Case in point, that infamous 1981 Atwater interview about the Southern Strategy[1], which was a Republican strategy built primarily on appealing to racist sentiments in the Southern US states.

We're not quite at the point where it's acceptable to explicitly target segments of the population by name so you'll instead hear politicians talk about "illegals" when talking about an overall reduction in immigration (including "legal" migration) and "criminals" when talking about the need for deportations (without trials or convictions) because to those who agree it is clear that these are shorthands the same way "welfare queens" and "urban crime" were shorthands in the Southern Strategy, whereas for those who disagree you can always fall back to the literal definition to defend your politics.

As an aside, I think this is one of two big problems with the article's appeal to theory of mind - the other being that most people don't have a coherent political framework and thus hold mutually contradictory political positions in different contexts: politicians and pundits can and do lie. While nearly every human assumes they are the good guy of their narrative and wants to do the right thing relative to their views of good and bad, sometimes that can include just blatantly lying. And sometimes people whose job it is to talk politics not only lie, they assume everyone else alongside of them is also lying, not presenting their own deeply held convictions.

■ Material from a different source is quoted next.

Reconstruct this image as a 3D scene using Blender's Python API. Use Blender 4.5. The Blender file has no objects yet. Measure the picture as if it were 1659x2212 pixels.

I'm sure this isn't the case but sometimes it feels like debate culture plays into this because the way competitive debates are held removes any sense of actual conviction from the points being argued by focussing entirely on the technique, not truth value or ideological consistency or moral frameworks. You could personally oppose the death penalty but still find yourself having to argue for it if that's the position you're assigned - and sure, in theory this can help better understanding the other side but at the same time it feels like this arbitrariness and moral flexibility also rewards a level of detachment from the concrete issues that seems deeply troubling.